Tsvangirai spokesman James Maridadi says his boss met separately later with Mr. Mugabe followed by a discussion with Foreign Minister Simbarashe Mumbengenwi on re-engaging the international community and refurbishing Zimbabwe's national image.Maridadi told reporter Blessing Zulu of VOA's Studio 7 for Zimbabwe that the first cabinet meeting went well and lasted for two hours, but he declined to disclose the agenda.
Political observer Earnest Mudzengi, a senior official of the National Constitutional Assembly, said the first cabinet meeting showed that there is no going back on the deal.
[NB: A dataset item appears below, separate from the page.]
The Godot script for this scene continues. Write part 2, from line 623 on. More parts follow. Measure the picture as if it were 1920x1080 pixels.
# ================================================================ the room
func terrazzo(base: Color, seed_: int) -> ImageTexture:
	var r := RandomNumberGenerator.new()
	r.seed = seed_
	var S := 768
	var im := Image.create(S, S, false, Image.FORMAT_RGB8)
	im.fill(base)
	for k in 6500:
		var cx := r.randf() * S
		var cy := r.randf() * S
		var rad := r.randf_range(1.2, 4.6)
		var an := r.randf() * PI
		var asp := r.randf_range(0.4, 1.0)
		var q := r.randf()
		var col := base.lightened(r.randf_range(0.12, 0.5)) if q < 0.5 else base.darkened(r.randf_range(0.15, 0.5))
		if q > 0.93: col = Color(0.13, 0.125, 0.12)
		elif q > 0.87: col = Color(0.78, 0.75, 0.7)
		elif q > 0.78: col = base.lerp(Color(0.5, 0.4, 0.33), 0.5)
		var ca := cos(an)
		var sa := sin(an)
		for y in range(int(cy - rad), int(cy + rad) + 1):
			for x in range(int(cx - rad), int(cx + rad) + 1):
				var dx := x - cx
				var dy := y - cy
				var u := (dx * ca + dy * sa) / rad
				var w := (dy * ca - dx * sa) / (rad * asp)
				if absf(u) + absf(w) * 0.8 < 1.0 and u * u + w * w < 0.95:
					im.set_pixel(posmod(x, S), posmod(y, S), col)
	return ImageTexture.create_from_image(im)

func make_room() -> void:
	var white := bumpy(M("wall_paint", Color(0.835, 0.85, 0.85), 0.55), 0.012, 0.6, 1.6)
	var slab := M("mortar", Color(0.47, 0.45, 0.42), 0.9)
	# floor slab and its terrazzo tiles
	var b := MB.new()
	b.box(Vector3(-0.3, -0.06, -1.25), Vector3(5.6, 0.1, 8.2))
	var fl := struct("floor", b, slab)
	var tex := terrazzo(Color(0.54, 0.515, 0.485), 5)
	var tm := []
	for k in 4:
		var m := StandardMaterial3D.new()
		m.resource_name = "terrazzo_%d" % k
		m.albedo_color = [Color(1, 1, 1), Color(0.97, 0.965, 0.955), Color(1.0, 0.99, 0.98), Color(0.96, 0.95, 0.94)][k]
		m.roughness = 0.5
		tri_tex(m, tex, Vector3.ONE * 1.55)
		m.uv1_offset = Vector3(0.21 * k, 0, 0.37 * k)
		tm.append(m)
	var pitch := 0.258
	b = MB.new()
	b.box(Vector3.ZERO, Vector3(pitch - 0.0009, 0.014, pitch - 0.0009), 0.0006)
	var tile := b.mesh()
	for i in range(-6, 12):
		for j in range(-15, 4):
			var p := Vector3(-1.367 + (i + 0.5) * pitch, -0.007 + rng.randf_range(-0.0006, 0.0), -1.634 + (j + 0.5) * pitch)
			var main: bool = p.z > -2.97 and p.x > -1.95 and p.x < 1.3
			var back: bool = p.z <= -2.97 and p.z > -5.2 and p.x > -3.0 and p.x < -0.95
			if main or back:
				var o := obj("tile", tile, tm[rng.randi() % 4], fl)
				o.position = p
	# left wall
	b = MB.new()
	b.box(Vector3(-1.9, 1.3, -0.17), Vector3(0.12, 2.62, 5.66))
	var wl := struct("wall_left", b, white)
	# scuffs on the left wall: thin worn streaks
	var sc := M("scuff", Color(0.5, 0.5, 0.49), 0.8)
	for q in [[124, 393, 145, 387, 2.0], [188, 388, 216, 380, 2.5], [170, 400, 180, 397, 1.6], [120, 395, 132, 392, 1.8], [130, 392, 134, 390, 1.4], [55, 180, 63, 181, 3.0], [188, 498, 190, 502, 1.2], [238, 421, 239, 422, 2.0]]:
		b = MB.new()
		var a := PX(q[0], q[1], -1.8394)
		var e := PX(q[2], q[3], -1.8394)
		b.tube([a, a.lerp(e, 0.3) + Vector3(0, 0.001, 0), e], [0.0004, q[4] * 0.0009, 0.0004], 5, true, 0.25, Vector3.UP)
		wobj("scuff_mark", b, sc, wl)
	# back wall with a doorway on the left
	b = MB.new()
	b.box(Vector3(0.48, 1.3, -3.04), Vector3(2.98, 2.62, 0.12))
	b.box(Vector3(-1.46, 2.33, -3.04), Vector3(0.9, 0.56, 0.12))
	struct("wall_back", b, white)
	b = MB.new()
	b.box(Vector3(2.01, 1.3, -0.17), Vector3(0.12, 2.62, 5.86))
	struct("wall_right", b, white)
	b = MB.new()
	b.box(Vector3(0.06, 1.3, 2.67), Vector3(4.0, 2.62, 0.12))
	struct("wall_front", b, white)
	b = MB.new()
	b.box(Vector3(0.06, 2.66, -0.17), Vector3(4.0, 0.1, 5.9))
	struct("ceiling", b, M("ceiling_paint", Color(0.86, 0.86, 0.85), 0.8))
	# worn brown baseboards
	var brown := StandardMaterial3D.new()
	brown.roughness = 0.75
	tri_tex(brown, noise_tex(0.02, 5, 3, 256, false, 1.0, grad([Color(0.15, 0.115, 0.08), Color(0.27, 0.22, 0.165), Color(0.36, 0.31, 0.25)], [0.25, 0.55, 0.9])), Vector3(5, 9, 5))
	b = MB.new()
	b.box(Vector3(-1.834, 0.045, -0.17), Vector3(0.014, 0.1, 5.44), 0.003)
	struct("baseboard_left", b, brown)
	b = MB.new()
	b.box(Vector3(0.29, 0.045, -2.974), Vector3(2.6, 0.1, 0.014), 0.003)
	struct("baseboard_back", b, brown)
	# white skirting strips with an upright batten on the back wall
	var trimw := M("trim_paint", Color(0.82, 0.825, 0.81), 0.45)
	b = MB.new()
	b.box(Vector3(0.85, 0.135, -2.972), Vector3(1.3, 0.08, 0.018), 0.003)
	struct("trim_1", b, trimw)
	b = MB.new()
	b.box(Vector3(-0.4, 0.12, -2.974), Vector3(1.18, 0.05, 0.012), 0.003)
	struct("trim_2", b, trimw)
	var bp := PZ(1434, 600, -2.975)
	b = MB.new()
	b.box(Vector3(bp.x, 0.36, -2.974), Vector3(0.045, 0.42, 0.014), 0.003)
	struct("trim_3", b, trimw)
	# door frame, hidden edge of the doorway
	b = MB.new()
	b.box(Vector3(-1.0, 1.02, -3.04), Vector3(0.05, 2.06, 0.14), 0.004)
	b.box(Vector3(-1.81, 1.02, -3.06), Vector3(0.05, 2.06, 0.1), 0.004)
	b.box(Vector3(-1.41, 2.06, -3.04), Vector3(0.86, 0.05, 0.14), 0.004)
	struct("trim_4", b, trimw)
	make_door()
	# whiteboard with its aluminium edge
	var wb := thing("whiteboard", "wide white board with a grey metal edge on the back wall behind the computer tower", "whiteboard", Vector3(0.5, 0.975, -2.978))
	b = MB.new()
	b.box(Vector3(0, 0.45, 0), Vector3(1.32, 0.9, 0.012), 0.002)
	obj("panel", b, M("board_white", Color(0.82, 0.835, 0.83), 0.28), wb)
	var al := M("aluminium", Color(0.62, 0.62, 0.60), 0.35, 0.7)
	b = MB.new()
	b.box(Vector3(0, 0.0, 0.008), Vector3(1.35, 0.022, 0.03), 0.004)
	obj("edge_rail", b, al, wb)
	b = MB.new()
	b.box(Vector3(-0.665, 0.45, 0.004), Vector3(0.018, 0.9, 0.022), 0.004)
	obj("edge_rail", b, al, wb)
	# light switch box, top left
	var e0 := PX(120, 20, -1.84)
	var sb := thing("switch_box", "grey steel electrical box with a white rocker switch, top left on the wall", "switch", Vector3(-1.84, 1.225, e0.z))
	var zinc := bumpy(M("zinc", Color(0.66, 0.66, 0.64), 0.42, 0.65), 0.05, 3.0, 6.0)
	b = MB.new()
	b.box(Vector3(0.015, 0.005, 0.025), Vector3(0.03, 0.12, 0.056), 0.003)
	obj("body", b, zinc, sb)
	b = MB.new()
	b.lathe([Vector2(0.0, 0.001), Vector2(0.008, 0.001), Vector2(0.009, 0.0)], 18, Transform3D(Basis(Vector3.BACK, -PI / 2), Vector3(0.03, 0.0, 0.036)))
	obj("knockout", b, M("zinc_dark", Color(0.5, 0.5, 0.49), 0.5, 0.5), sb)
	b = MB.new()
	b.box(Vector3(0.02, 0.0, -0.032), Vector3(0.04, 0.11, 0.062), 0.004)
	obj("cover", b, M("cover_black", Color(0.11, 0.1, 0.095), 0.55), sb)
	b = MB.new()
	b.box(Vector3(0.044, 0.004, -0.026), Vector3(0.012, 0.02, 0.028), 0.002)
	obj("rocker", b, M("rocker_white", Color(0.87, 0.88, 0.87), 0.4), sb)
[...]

Meanwhile pressure was mounting on the new government to effect the release of deputy agriculture minister-designate Roy Bennett, treasurer of Mr. Tsvangirai's Movement for Democratic Change, and about 30 other political prisoners.
Bennett’s lawyer, Trust Maanda, said his client appeared in court Tuesday in Mutare to face two charges: possessing weapons with the intention of toppling the government and trying to leave Zimbabwe without clearing immigrations. Bennett was taken off a plane and arrested at Charles Prince Airport outside Harare on Friday, the day the cabinet was sworn in.
Maanda said Magistrate Livingstone Chipadze is to rule on Wednesday if the charges warrant being pursued. Government sources said the Joint Monitoring and Implementation Committee co-chaired by all the parties to the power-sharing arrangement was to meet Wednesday to examine the Bennett case and those of other political or civic activists being held.
International pressure for the release of the political prisoners stepped up. U.S. Rep. Howard Berman, chairman of the House Foreign Affairs Committee, described the arrest of the MDC official as “shocking,” calling for Western sanctions to be continued until he is freed.
Amnesty International urged the African Union and United Nations to send monitors to look into human rights violations by Zimbabwean security agencies during the transition.
In addition to Bennett's arrest it cited those of 10 activists in Bulawayo - seven members of the group Women of Zimbabwe Arise and three Radio Dialogue staff held in that city.